Asked about Mr Bessent’s move to direct Senate Republicans to axe the proposal, Anthony Albanese claimed it as a win, despite his government still considering the G7 proposal which led to the US dropping the tax.
“We raised this issue with Secretary Bessent when I met with him in Canada on the sidelines of G7,” Mr Albanese told reporters in Sydney.
“This would adversely impact on Australian investment if it had been implemented, particularly on investment from superannuation companies.”
Mr Albanese pointed to his government’s efforts to bolster the economic relationship between Australia and the US, pointing to a roundtable discussion he had held with superannuation funds in Washington earlier this year.
Chairman of Australia’s $308bn Future Fund, Greg Combet, has argued that the bill had made the US a more risky and uncertain prospect for investors.
AMP, with $135bn under management, also said it paused its longer-term investment in the US ahead of Section 899.
Stuart Eliot, AMP Super’s head of portfolio management, said changes to tax rules were still being watched closely.
“We welcome the suggested removal of Section 899 from the OBBBA. While this is an encouraging development, we will continue to take a measured approach to new long-term investments in the US.”
“We’ll continue to monitor developments closely to ensure our investment strategy remains responsive and well-positioned for the long term.”
Dr Chalmers said the US scrapping Section 899 was a really welcome decision for Australian investors.

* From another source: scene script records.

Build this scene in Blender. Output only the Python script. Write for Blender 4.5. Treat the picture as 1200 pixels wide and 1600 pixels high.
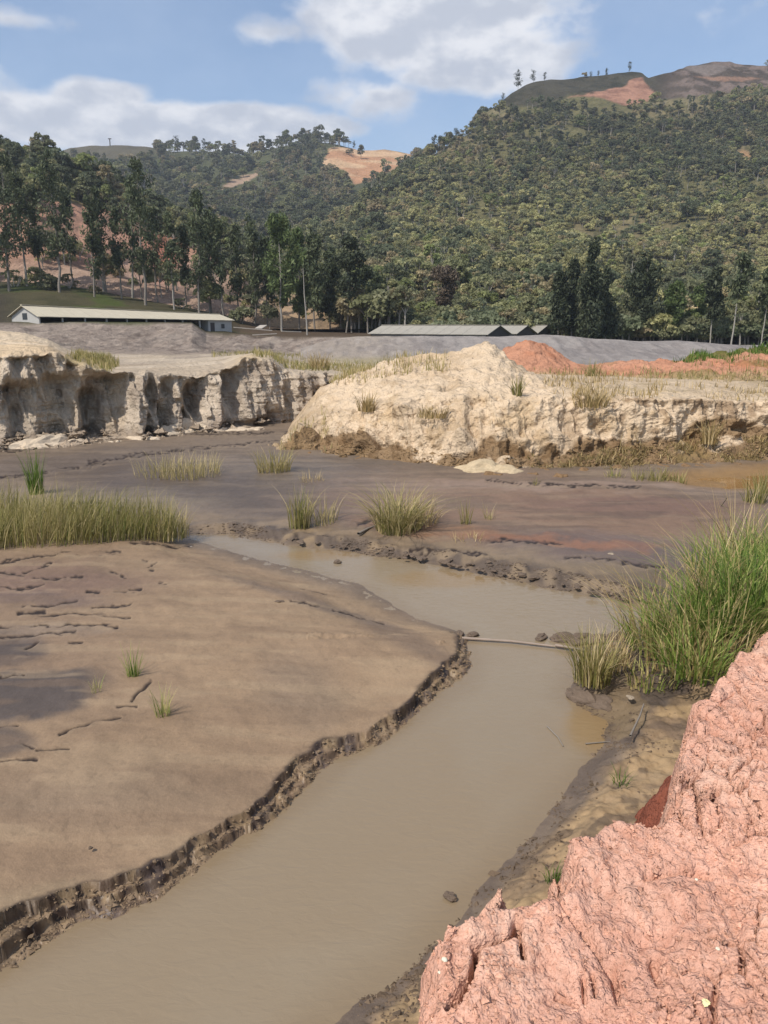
import bpy, math, random
import numpy as np
from mathutils import Vector
for o in list(bpy.data.objects): bpy.data.objects.remove(o)
S = bpy.context.scene
COL = S.collection
R = math.radians
rng = np.random.default_rng(7)
random.seed(7)

# ------------------------------------------------------------------ camera
CAMZ = 4.0; PITCH = R(13.8); F = 1200.0
cam = bpy.data.cameras.new('camera'); camo = bpy.data.objects.new('camera', cam); COL.objects.link(camo)
camo.location = (0, 0, CAMZ); camo.rotation_euler = (math.pi/2 - PITCH, 0, 0)
cam.sensor_fit = 'VERTICAL'; cam.sensor_height = 36; cam.lens = 36*F/1600
cam.clip_start = 0.05; cam.clip_end = 6000
S.camera = camo
cp, sp_ = math.cos(PITCH), math.sin(PITCH)

# ------------------------------------------------------------------ light
SUN_EL = R(50); SUN_AZ_VEC = (-0.69, -0.724)      # horizontal direction towards the sun
sv = Vector((SUN_AZ_VEC[0]*math.cos(SUN_EL), SUN_AZ_VEC[1]*math.cos(SUN_EL), math.sin(SUN_EL)))
sl = bpy.data.lights.new('sun', 'SUN'); so = bpy.data.objects.new('sun', sl); COL.objects.link(so)
so.rotation_euler = sv.to_track_quat('Z', 'Y').to_euler(); so.location = (-20, -15, 40)
sl.energy = 3.6; sl.angle = R(0.6); sl.color = (1.0, 0.945, 0.86)
S.view_settings.view_transform = 'Standard'; S.view_settings.look = 'None'
S.view_settings.exposure = 0.30; S.view_settings.gamma = 1.0
S.cycles.max_bounces = 5; S.cycles.diffuse_bounces = 2; S.cycles.volume_bounces = 0
S.cycles.transparent_max_bounces = 4

class NT:
    """small helper for node trees"""
    def __init__(s, tree): s.t = tree; s.t.nodes.clear()
    def n(s, typ, **kw):
        nd = s.t.nodes.new(typ)
        for k, v in kw.items():
            if k == 'ins':
                for kk, vv in v.items():
                    if isinstance(vv, bpy.types.NodeSocket): s.t.links.new(vv, nd.inputs[kk])
                    else: nd.inputs[kk].default_value = vv
            else: setattr(nd, k, v)
        return nd
    def l(s, a, b): s.t.links.new(a, b)
    def m(s, op, a, b=None, c=None, clamp=False):
        nd = s.t.nodes.new('ShaderNodeMath'); nd.operation = op; nd.use_clamp = clamp
        for i, v in enumerate((a, b, c)):
            if v is None: continue
            if isinstance(v, bpy.types.NodeSocket): s.t.links.new(v, nd.inputs[i])
            else: nd.inputs[i].default_value = v
        return nd.outputs[0]
    def mix(s, f, a, b, blend='MIX'):
        nd = s.t.nodes.new('ShaderNodeMix'); nd.data_type = 'RGBA'; nd.blend_type = blend
        for i, v in ((0, f), (6, a), (7, b)):
            if isinstance(v, bpy.types.NodeSocket): s.t.links.new(v, nd.inputs[i])
            elif i == 0: nd.inputs[0].default_value = v
            else: nd.inputs[i].default_value = (*v[:3], 1)
        return nd.outputs[2]
    def ss(s, x, a, b):                     # smoothstep a..b -> 0..1
        nd = s.t.nodes.new('ShaderNodeMapRange'); nd.interpolation_type = 'SMOOTHSTEP'
        if isinstance(x, bpy.types.NodeSocket): s.t.links.new(x, nd.inputs[0])
        for i, v in ((1, a), (2, b)):
            if isinstance(v, bpy.types.NodeSocket): s.t.links.new(v, nd.inputs[i])
            else: nd.inputs[i].default_value = v
        nd.inputs[3].default_value = 0; nd.inputs[4].default_value = 1
        return nd.outputs[0]

W = bpy.data.worlds.new('World'); S.world = W; W.use_nodes = True
g = NT(W.node_tree)
sky = g.n('ShaderNodeTexSky', sky_type='NISHITA', sun_disc=False, sun_elevation=SUN_EL,
          sun_rotation=math.atan2(SUN_AZ_VEC[0], SUN_AZ_VEC[1]), altitude=600, air_density=1.0, dust_density=1.4, ozone_density=1.0)
tc = g.n('ShaderNodeTexCoord'); sx = g.n('ShaderNodeSeparateXYZ', ins={0: tc.outputs['Generated']})
az = g.m('ARCTAN2', sx.outputs[0], sx.outputs[1]); el = g.m('ARCSINE', sx.outputs[2])
comb = g.n('ShaderNodeCombineXYZ', ins={0: az, 1: g.m('MULTIPLY', el, 1.7), 2: 0.0})
nz = g.n('ShaderNodeTexNoise', ins={'Vector': comb.outputs[0], 'Scale': 9.0, 'Detail': 9.0, 'Roughness': 0.56})
comb2 = g.n('ShaderNodeCombineXYZ', ins={0: g.m('ADD', az, 0.012), 1: g.m('ADD', g.m('MULTIPLY', el, 1.7), -0.03), 2: 0.0})
nz2 = g.n('ShaderNodeTexNoise', ins={'Vector': comb2.outputs[0], 'Scale': 9.0, 'Detail': 7.0, 'Roughness': 0.52})
def ell(px, py, rx, ry, k=1.0):             # cloud body at a direction (azimuth, elevation)
    a0 = math.atan((px-600)/1200*0.97); e0 = (505-py)/1200*0.93
    dx = g.m('DIVIDE', g.m('SUBTRACT', az, a0), rx/1200); dy = g.m('DIVIDE', g.m('SUBTRACT', el, e0), ry/1200)
    r = g.m('SQRT', g.m('ADD', g.m('MULTIPLY', dx, dx), g.m('MULTIPLY', dy, dy)))
    return g.m('MULTIPLY', g.m('SUBTRACT', 1.0, r), k)
els = [ell(675, 80, 215, 85, 1.2), ell(730, 135, 170, 50, .9), ell(205, 228, 290, 42, 1.2), ell(440, 222, 140, 34, 1.1), ell(185, 192, 85, 26, .9),
       ell(960, 0, 330, 56, .7), ell(60, 112, 90, 16, .4), ell(430, 100, 80, 26, .45), ell(600, 175, 110, 40, .35),
       ell(1250, 40, 200, 50, .3), ell(-300, 190, 300, 70, .9)]
f = els[0]
for e in els[1:]: f = g.m('MAXIMUM', f, e)
high = g.ss(el, 0.45, 0.8)                  # loose cloud cover overhead, out of the frame
f = g.m('MAXIMUM', f, g.m('SUBTRACT', g.m('MULTIPLY', high, 0.5), 0.35))
f = g.m('MAXIMUM', f, -0.62)
dens = g.m('ADD', f, g.m('MULTIPLY', g.m('SUBTRACT', nz.outputs[0], 0.5), 1.5))
mask = g.ss(dens, 0.0, 0.36)
lit = g.ss(g.m('ADD', g.m('MULTIPLY', g.m('SUBTRACT', nz2.outputs[0], nz.outputs[0]), 3.0), g.m('MULTIPLY', dens, -0.35)), -0.55, 0.25)
veil = g.n('ShaderNodeTexNoise', ins={'Vector': comb.outputs[0], 'Scale': 4.0, 'Detail': 5.0, 'Roughness': 0.6})
ccol = g.mix(lit, (0.50, 0.53, 0.60), (0.80, 0.80, 0.82))
skyc = g.mix(1.0, sky.outputs[0], (0.135, 0.135, 0.135), 'MULTIPLY')
skyc = g.mix(g.m('MULTIPLY', g.ss(veil.outputs[0], 0.35, 0.7), 0.22), skyc, (0.50, 0.60, 0.76))
fin = g.mix(g.m('MULTIPLY', mask, 0.93), skyc, ccol)
bg = g.n('ShaderNodeBackground', ins={0: fin, 1: 1.0})
wo = g.n('ShaderNodeOutputWorld'); g.l(bg.outputs[0], wo.inputs[0])

# ------------------------------------------------------------------ projection helpers (photo pixels 1200x1600 to places in the world)
def pdir(px, py):
    px = np.asarray(px, float); py = np.asarray(py, float)
    a = (px-600)/F; b = (800-py)/F
    return np.stack([a, cp + b*sp_, -sp_ + b*cp], -1)
def atY(px, py, Y):
    d = pdir(px, py); t = np.asarray(Y)/d[..., 1]
    p = d*t[..., None]; p[..., 2] += CAMZ; return p
def atZ(px, py, z):
    d = pdir(px, py); t = (np.asarray(z)-CAMZ)/d[..., 2]
    p = d*t[..., None]; p[..., 2] += CAMZ; return p
def pix(P):
    x, y, z = P[..., 0], P[..., 1], P[..., 2]-CAMZ
    dep = y*cp - z*sp_; up = y*sp_ + z*cp
    return 600 + F*x/dep, 800 - F*up/dep
def py_of(z, Y):
    return pix(np.array([0.0, Y, z]))[1]
def lin(r, g_, b, k=1.0):
    o = []
    for c in (r, g_, b):
        c /= 255.0; o.append((c/12.92 if c <= .04045 else ((c+.055)/1.055)**2.4)*k)
    return np.array(o)
# ------------------------------------------------------------------ noise
def hsh(ix, iy, iz, seed):
    h = (ix.astype(np.uint32)*np.uint32(374761393) + iy.astype(np.uint32)*np.uint32(668265263)
         + iz.astype(np.uint32)*np.uint32(2147483647) + np.uint32((seed*974711+12345) & 0xffffffff))
    h ^= h >> np.uint32(13); h *= np.uint32(1274126177); h ^= h >> np.uint32(16)
    h *= np.uint32(2246822519); h ^= h >> np.uint32(13)
    return h
def vn(P, seed=0):
    sh = P.shape[:-1]; P = P.reshape(-1, 3)
    i = np.floor(P).astype(np.int64); f_ = (P-i).astype(np.float32); u = f_*f_*f_*(f_*(f_*6-15)+10)
    out = np.zeros(len(P), np.float32)
    for dx in (0, 1):
        wx = u[:, 0] if dx else 1-u[:, 0]
        for dy in (0, 1):
            wy = u[:, 1] if dy else 1-u[:, 1]
            for dz in (0, 1):
                wz = u[:, 2] if dz else 1-u[:, 2]
                h = hsh(i[:, 0]+dx, i[:, 1]+dy, i[:, 2]+dz, seed)
                out += wx*wy*wz*(h.astype(np.float32)/4294967295.0*2-1)
    return out.reshape(sh)
def fbm(P, sc, octv=4, seed=0, gain=.5):
    P = np.asarray(P, float)*np.asarray(sc); a = 1.0; o = 0; t = 0
    for k in range(octv):
        o = o + a*vn(P, seed+k); t += a; a *= gain; P = P*2.03+17.7
    return o/t*1.6
def ridged(P, sc, octv=4, seed=0):
    P = np.asarray(P, float)*np.asarray(sc); a = 1.0; o = 0; t = 0
    for k in range(octv):
        o = o + a*(1-2.2*np.abs(vn(P, seed+k))); t += a; a *= .5; P = P*2.03+11.3
    return o/t
def worley(P, sc, seed=0):
    sh = P.shape[:-1]; P = (P*np.asarray(sc)).reshape(-1, 3); i = np.floor(P).astype(np.int64)
    f1 = np.full(len(P), 9.0, np.float32); f2 = f1.copy()
    for dx in (-1, 0, 1):
        for dy in (-1, 0, 1):
            for dz in (-1, 0, 1):
                c = i + np.array([dx, dy, dz])
                h = hsh(c[:, 0], c[:, 1], c[:, 2], seed)
                q = np.stack([(h & np.uint32(1023))/1023.0, ((h >> np.uint32(10)) & np.uint32(1023))/1023.0, ((h >> np.uint32(20)) & np.uint32(1023))/1023.0], -1)
                d = np.sqrt((((c+q)-P)**2).sum(-1)).astype(np.float32)
                f2 = np.minimum(f2, np.maximum(f1, d)); f1 = np.minimum(f1, d)
    return f1.reshape(sh), f2.reshape(sh)
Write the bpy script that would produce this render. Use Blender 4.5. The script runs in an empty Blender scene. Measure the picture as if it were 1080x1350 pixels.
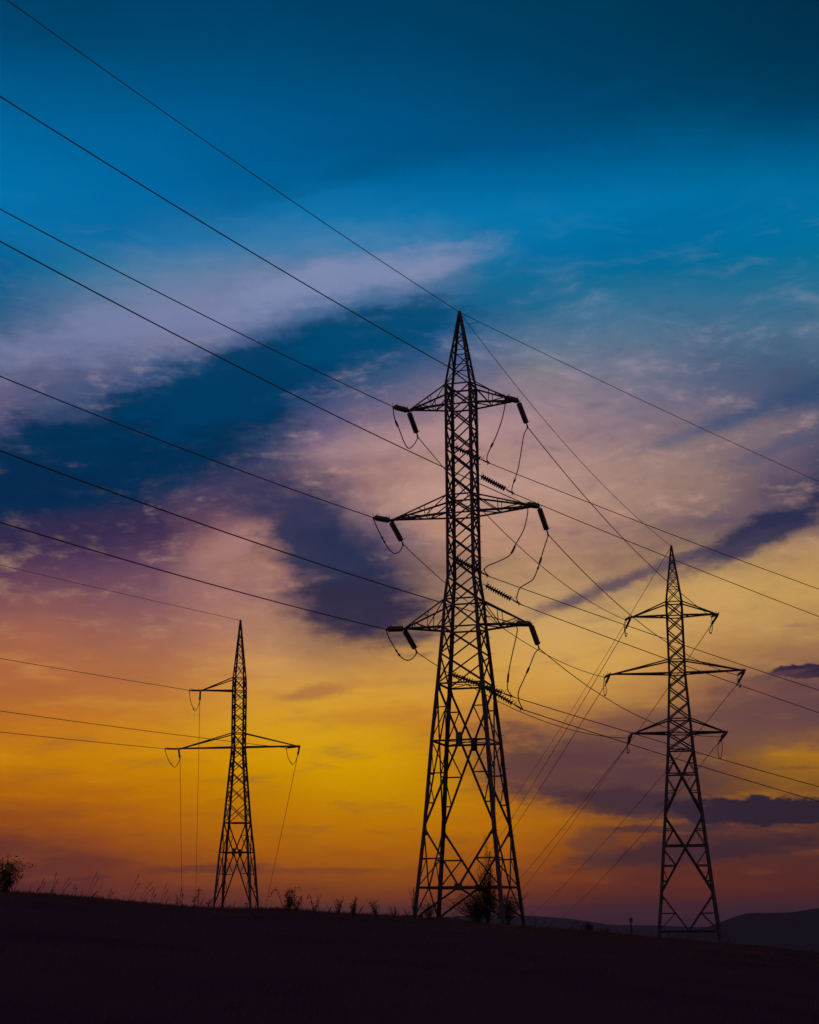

A big feature of all my engagements with Australian businesses and investors over the past few weeks has been listening to and understanding their strong concerns with Section 899.
“I would like to thank the Treasury Secretary again for his time this week where I was able to represent and raise those concerns with him directly.”
“In that meeting he said he was progressing what he could to try and resolve these issues and we’re really pleased to see some of that progress in his announcement today.”